A 10-centimetre-wide sponge could be around 400 years 0ld, says team member Amos Winter at Indiana State University. “These sponges are extremely slow-growing.”

The sponges were collected off the coast of Puerto Rico by divers at depths of between 33 and 91 metres. The original aim was to look at past ocean pH, but the team also measured the ratio of strontium to calcium, which varies according to the water temperature at the time the calcium carbonate formed.

What the researchers realised is that there was a close correlation between the temperatures as “recorded” by the sponges and the average global surface temperature measured by instruments, especially after 1960 when measurements became more reliable.

“It’s sort of an accidental discovery, but the connection is very robust,” says McCulloch. “They’re changing proportionately to the global average. The main differences occur when the instrumental records are at their poorest.”

The team has therefore calculated what the pre-industrial global average temperature was going back to 1700, based on the assumption that the sponges accurately reflect this.

The researchers think the IPCC should take their work into account when it comes to assessing whether the 1.5°C limit has been passed. “The bottom line is yes, it should be taken seriously by the IPCC,” says McCulloch.

He also thinks that climate modellers need to take the findings into account. If carbon dioxide emissions so far have caused more warming than thought, the impact of further emissions may be being underestimated, he says.

But other climate scientists are far from convinced. “In my view, it begs credulity to claim that the instrumental record is wrong based on paleo-sponges from one region of the world,” says Michael Mann at the University of Pennsylvania. “It doesn’t make any sense to me. That having been said, our own earlier work does support the notion that there was at least an additional 0.2°C of warming before the late 19th century.”
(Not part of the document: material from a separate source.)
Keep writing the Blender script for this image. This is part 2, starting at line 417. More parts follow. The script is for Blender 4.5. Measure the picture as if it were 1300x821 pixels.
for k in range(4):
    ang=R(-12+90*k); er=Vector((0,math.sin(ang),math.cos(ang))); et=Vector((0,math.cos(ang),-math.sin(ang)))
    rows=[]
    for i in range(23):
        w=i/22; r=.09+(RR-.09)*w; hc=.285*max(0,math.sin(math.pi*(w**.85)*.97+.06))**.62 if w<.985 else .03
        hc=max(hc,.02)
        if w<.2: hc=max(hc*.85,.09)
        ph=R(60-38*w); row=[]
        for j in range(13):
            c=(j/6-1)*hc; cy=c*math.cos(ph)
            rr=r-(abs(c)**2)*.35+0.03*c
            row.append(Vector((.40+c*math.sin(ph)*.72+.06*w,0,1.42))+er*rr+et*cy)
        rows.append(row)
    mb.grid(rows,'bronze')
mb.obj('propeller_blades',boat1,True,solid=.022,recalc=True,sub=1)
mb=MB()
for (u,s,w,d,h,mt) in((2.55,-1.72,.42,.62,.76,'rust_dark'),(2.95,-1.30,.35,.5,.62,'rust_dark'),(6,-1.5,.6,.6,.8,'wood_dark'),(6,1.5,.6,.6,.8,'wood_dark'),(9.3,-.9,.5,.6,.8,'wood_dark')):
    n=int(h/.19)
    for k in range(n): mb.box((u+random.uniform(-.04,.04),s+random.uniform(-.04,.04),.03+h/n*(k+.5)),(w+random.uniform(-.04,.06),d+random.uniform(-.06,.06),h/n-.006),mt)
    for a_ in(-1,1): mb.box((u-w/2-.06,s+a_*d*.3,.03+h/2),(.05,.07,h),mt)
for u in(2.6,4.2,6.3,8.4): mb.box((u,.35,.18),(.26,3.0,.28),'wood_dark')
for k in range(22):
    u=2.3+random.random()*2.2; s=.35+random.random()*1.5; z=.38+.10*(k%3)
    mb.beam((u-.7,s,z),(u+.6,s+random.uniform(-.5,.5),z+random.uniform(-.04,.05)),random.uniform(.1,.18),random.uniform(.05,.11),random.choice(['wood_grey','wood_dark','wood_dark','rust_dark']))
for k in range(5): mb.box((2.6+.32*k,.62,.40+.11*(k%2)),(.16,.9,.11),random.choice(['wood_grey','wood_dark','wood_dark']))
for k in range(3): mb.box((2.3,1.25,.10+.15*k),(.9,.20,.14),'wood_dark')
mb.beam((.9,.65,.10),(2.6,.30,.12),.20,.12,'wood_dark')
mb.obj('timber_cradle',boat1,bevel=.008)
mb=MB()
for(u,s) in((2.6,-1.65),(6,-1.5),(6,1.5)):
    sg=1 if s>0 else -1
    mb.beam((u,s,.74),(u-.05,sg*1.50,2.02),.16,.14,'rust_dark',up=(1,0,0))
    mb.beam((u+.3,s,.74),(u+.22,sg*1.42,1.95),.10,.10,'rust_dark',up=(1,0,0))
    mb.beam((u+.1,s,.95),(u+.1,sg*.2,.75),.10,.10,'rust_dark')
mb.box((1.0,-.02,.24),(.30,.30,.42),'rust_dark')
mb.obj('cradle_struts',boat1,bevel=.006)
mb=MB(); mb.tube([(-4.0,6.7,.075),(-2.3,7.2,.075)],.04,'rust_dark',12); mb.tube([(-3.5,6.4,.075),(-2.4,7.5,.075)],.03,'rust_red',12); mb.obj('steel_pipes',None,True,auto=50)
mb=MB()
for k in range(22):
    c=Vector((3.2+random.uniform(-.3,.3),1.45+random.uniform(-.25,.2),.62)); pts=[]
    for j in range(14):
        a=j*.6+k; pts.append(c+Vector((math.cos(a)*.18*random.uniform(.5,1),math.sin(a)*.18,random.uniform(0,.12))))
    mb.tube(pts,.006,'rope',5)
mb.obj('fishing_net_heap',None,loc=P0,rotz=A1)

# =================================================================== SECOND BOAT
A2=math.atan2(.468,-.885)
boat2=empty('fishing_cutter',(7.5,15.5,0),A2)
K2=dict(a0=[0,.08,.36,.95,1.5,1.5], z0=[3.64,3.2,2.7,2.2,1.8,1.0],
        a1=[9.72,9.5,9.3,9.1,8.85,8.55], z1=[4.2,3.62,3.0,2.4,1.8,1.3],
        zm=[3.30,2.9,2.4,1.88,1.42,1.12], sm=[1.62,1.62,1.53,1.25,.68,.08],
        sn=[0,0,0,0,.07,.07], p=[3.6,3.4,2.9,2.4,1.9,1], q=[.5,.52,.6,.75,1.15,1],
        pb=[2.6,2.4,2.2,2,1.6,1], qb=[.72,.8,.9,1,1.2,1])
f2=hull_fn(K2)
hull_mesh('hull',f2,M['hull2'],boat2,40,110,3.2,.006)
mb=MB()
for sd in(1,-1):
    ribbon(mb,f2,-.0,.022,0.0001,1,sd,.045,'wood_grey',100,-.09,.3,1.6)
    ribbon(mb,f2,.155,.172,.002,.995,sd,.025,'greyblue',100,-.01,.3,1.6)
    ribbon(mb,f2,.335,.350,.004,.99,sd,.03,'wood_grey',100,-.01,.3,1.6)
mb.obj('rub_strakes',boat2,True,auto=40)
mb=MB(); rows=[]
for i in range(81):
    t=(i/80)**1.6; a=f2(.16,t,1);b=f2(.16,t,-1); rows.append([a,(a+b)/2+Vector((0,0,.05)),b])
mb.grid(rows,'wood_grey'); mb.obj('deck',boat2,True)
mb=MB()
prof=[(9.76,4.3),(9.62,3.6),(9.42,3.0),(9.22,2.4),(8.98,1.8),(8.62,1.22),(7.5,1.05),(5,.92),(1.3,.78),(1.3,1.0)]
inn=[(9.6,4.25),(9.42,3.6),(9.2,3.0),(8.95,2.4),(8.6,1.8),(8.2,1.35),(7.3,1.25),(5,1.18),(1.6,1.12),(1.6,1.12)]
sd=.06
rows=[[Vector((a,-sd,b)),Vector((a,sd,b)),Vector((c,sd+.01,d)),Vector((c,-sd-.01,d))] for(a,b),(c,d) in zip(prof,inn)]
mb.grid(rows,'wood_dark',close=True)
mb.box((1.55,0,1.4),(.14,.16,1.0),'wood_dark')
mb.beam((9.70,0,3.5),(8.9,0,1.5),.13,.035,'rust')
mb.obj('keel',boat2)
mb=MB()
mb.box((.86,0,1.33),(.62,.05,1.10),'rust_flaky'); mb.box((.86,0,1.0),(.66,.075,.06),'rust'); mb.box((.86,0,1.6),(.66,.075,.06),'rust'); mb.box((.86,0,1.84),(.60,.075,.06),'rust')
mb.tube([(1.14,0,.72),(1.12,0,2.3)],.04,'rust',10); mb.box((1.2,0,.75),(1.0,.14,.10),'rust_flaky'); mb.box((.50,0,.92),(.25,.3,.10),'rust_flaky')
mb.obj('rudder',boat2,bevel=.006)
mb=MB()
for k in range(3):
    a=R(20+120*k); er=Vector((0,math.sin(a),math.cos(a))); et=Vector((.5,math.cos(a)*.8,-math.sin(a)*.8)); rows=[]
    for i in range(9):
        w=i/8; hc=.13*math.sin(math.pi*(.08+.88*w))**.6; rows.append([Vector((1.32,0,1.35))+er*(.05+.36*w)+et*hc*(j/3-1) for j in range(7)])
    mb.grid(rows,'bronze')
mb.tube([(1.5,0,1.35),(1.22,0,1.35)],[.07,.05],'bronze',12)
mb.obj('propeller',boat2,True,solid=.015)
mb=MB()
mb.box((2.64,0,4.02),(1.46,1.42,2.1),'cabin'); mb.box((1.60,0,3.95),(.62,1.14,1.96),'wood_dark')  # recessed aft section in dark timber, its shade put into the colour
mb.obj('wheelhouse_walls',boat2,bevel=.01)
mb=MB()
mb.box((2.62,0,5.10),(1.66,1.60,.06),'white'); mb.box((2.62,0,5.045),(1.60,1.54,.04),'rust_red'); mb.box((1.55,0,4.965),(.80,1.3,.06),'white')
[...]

In fact, human-caused warming may have begun many thousands of years earlier. According to the early Anthropocene hypothesis proposed by William Ruddiman at the University of Virginia, deforestation by the first farmers and the creation of rice paddies generated enough CO2 and methane to stop the planet cooling and entering a new ice age.

Recent studies by other researchers have provided growing evidence to support this hypothesis, though it is still far from being widely accepted.